The imported fuels are earmarked as RLNG and coal and the policymakers are intended to facilitate and expedite maximum production at Thar to bring down the per ton cost of indigenous lignite and resultant power tariff from Rs 10 per unit to Rs 5 per unit in subsequent phases, the sources added.
At present, the energy mix is to be based on hydel, local coal, nuclear, solar and wind and LNG being used inefficiently in domestic market.
Also, they said, the government is considering seriously of decentralization of power from centre to provinces. The Boards of Directors and managements of individual companies would be handed over to the provinces under an incentive-and-performance-based public-private partnership (PPP) model.

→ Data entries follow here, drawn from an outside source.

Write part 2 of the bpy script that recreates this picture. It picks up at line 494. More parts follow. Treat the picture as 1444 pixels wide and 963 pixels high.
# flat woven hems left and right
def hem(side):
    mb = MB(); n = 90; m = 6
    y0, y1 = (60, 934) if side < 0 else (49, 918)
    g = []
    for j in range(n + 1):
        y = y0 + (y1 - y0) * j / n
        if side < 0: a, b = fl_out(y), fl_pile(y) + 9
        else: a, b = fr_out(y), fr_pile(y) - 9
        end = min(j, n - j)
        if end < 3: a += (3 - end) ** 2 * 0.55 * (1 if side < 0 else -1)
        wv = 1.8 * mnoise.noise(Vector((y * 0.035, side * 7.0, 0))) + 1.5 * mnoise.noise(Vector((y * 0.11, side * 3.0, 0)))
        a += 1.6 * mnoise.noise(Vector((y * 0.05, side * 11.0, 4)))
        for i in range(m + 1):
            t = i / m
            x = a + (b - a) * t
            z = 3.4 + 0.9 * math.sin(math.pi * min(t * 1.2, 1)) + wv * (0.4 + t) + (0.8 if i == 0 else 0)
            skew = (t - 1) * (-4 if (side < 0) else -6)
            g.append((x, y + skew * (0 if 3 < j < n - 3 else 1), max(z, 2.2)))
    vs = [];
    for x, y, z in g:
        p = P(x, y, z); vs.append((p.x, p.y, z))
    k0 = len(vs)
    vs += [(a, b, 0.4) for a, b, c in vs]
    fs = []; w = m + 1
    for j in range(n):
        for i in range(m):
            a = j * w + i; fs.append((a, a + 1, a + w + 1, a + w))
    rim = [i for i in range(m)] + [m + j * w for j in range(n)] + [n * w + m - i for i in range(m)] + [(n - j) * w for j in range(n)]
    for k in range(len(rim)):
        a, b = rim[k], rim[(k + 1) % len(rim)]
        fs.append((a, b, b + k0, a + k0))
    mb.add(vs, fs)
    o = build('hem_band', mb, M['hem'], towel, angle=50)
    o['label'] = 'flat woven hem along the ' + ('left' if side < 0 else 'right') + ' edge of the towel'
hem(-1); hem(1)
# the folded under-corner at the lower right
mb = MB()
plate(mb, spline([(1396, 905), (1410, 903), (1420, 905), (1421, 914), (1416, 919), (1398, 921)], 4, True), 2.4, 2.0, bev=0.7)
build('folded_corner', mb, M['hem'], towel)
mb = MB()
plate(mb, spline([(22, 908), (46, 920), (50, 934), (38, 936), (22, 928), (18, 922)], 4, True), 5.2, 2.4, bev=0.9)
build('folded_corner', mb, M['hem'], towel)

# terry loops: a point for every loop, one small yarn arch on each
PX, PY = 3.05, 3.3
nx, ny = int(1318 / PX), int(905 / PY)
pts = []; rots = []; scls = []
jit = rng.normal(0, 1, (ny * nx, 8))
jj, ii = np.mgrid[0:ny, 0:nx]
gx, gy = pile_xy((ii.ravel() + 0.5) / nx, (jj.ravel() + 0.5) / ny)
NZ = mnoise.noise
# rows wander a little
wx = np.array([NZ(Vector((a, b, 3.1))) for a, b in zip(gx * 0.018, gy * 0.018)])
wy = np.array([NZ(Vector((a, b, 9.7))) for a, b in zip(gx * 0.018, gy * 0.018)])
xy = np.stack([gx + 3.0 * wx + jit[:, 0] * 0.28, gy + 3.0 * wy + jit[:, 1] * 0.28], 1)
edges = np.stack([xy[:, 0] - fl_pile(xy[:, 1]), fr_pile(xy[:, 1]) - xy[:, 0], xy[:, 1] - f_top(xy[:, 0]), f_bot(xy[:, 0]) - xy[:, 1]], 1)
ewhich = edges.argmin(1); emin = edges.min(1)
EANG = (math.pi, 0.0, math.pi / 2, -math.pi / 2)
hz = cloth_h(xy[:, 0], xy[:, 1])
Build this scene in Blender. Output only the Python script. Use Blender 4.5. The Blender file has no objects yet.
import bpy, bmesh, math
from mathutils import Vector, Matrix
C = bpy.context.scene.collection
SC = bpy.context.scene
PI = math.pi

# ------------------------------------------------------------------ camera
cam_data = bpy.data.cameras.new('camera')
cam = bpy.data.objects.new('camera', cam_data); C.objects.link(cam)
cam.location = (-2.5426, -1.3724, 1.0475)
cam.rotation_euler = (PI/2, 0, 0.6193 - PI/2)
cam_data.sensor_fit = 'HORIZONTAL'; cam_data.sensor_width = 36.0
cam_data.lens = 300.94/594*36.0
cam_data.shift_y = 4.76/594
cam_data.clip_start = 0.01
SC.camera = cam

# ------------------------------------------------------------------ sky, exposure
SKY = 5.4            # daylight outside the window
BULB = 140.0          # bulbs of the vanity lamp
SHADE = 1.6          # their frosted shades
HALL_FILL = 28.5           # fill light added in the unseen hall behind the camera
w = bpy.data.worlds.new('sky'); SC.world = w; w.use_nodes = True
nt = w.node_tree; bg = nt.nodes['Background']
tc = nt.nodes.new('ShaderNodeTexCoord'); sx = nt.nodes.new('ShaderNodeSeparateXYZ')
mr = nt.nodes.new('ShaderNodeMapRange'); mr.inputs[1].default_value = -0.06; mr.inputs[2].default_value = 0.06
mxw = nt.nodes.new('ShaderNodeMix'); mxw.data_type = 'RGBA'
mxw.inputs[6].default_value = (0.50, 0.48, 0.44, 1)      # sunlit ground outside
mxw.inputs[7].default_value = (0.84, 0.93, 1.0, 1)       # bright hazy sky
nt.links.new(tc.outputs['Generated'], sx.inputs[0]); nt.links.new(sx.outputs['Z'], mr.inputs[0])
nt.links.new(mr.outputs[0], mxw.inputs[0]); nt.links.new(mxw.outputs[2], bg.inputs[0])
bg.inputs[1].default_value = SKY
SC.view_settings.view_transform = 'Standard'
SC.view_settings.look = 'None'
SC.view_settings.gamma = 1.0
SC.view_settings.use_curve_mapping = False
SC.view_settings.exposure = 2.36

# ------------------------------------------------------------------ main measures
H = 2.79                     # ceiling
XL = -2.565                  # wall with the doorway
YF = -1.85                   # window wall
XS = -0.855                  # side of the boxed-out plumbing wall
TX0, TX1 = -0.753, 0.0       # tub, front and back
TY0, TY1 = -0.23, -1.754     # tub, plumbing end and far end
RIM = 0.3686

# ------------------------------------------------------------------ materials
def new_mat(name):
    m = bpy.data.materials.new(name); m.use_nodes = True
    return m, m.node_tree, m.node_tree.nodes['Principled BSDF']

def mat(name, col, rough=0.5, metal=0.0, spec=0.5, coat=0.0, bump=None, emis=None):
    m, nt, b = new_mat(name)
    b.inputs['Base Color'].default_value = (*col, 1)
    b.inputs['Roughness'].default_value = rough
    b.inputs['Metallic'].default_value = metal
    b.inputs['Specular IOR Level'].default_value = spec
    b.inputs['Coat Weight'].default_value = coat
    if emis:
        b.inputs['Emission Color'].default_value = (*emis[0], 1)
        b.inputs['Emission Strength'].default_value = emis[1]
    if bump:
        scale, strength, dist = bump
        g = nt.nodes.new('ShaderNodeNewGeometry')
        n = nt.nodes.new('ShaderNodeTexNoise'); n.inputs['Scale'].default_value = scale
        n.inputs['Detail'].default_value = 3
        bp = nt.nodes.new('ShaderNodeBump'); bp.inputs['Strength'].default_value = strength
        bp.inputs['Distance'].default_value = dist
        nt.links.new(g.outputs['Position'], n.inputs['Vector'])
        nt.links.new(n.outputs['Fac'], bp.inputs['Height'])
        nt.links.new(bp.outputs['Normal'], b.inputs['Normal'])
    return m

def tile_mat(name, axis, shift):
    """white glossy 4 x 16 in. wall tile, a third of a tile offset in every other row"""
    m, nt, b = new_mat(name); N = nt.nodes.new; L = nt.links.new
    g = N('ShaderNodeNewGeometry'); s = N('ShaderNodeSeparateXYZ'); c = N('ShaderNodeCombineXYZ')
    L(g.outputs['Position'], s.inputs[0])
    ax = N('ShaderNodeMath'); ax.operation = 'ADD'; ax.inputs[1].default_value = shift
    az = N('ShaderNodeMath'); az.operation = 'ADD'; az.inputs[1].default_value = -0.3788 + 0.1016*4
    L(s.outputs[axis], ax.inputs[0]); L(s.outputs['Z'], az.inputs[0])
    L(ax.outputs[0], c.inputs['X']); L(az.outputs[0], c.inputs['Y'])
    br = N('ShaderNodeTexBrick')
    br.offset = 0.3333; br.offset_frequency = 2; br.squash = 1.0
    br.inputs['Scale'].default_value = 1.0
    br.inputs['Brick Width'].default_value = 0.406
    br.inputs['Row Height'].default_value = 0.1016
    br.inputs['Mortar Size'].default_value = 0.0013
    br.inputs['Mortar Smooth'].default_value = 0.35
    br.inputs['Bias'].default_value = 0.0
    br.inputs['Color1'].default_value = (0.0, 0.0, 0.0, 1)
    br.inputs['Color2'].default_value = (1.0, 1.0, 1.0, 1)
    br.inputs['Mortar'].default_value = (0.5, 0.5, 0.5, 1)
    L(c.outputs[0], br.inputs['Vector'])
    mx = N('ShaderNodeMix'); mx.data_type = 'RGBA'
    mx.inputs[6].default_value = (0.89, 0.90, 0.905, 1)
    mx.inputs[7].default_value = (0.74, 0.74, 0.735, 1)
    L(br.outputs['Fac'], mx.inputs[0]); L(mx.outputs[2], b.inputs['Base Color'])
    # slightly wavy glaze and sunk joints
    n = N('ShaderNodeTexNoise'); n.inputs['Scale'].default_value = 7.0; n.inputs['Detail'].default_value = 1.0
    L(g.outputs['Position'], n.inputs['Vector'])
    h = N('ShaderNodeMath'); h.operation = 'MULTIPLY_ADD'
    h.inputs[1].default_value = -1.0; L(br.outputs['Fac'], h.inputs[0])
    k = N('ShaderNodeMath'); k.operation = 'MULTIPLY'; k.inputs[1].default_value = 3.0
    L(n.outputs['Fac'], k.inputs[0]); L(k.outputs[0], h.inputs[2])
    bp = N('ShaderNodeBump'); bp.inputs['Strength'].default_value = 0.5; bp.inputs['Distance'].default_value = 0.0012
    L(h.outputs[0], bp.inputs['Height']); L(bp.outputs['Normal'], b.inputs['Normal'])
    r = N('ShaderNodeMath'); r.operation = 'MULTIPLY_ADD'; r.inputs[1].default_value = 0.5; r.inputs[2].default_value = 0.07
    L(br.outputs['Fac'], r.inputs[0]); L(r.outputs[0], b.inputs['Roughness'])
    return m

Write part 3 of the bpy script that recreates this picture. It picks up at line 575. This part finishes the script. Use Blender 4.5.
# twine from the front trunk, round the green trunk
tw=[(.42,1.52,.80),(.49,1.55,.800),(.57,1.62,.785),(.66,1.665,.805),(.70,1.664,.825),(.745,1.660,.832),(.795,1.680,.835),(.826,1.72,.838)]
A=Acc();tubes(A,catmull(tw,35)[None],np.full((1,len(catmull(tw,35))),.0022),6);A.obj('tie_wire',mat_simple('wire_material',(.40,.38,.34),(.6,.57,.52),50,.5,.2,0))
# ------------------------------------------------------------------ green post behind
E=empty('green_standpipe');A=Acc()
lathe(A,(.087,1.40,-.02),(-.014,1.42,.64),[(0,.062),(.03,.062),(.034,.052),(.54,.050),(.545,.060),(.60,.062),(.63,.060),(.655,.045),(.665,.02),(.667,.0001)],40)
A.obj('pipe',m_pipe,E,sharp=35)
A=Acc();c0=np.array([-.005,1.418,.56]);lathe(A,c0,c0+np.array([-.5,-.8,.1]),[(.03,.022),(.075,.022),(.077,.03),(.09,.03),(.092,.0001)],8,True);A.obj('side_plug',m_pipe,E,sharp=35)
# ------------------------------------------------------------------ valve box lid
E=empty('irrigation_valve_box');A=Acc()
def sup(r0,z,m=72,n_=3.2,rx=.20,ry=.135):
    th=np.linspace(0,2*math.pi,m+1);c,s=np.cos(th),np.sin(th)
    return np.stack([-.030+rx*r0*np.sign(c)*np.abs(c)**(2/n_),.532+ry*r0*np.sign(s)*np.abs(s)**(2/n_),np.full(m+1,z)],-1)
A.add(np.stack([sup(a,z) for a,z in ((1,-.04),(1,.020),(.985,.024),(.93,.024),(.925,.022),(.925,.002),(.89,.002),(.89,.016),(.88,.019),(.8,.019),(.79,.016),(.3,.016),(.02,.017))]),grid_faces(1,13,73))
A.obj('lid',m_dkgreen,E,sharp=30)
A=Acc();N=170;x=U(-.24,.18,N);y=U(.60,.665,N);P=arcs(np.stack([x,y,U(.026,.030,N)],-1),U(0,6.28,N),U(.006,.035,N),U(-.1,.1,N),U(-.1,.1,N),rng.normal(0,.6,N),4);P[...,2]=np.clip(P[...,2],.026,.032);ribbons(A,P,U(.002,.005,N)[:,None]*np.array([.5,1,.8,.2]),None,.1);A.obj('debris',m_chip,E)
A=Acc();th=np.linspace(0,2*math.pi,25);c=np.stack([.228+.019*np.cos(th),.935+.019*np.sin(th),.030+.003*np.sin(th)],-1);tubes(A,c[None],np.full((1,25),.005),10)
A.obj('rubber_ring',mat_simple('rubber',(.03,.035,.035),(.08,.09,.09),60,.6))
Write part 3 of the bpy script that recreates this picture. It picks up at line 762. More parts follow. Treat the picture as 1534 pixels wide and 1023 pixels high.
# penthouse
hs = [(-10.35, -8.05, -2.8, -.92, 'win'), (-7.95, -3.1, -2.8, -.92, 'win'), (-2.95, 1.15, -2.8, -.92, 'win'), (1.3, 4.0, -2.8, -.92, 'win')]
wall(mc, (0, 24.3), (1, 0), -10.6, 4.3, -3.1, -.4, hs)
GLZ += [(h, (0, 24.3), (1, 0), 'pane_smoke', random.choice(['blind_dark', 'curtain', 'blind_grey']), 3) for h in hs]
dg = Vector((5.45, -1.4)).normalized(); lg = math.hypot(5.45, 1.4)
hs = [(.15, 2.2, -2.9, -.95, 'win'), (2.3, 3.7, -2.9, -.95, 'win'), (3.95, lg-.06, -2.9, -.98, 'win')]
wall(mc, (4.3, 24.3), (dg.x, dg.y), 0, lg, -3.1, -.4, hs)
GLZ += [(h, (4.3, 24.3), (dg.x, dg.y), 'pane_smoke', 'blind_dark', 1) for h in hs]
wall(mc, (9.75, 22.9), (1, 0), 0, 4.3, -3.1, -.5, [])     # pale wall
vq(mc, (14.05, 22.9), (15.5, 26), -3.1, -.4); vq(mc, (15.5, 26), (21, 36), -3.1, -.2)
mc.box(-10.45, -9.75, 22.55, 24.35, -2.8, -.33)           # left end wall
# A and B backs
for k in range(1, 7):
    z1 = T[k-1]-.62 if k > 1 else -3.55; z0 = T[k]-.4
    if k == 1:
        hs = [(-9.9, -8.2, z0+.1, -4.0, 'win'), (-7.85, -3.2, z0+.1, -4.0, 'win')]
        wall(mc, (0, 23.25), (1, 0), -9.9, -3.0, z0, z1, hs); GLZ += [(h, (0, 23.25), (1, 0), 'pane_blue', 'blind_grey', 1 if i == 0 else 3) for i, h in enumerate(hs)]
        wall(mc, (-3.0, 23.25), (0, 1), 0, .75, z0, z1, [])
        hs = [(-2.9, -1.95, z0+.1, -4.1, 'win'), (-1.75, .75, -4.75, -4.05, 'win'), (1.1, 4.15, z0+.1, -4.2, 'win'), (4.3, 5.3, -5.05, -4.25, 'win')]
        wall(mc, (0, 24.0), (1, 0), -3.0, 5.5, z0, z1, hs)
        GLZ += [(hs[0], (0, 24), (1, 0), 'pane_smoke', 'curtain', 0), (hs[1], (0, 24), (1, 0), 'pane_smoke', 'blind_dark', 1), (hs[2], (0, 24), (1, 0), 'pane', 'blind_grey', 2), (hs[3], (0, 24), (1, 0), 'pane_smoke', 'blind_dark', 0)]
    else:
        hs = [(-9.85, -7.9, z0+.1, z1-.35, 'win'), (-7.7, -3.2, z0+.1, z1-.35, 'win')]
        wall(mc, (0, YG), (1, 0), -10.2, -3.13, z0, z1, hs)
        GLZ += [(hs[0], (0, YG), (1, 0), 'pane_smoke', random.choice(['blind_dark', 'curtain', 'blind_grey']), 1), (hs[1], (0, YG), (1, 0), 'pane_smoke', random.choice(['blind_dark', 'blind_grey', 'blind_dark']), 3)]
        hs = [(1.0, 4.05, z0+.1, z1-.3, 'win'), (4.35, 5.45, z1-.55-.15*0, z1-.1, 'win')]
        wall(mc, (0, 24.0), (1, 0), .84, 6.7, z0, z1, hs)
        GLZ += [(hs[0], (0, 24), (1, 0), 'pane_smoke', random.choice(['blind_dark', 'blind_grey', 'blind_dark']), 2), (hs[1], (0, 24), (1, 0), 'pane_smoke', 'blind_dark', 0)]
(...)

Sources have further pointed out that the federal government is also considering to convert the power purchase agreement of Hubco's 1200MW old plant set up before 1994 power policy into a 300-600 million imperial gallons per day (MIGD) water purchase agreement with the Karachi Water and Sewerage Board, backstopped by government guarantee as an exception to the rule given its pioneer status at an indicative tariff of 50 paisa per gallon.
Also, all government-owned power generation companies, not earmarked for retirement, would be auctioned for operation and management contracts to private sector under an improvement-sharing payment structure.
They said there is a little success towards management contracts for turnaround of state-owned entities (SOEs), which ultimate has left the government with no option but to initiate privatisation of the power sector. Therefore, the added, the government is considering of exempting all energy sector investments from the scope of the National Accountability Bureau (NAB).
Under the plan, all power transmission projects would be financed under the public-private partnership mode under open access policy with funding from yield co investors on the pattern of shared telecom tower infrastructure business model.
So far as circular debt is concerned, they said, the primary payment commitments would be transferred from Central Power Purchasing Agency-Guarantee (CPPA-G) to various other private sector parties on a power commodity exchange within the next 18-24 months and the federal government would be responsible for only backstopping the "residual" capacity payment obligation subsequently.
Sources have further pointed out that the reconciled net outstanding circular debt amount is planned to be settled through a 10-year Government of Pakistan Sukuk that the final intended recipients may choose to also monetize on the stock exchange. The key principle is not to recover the added cost of previous inefficiencies from paying customers in the tariff.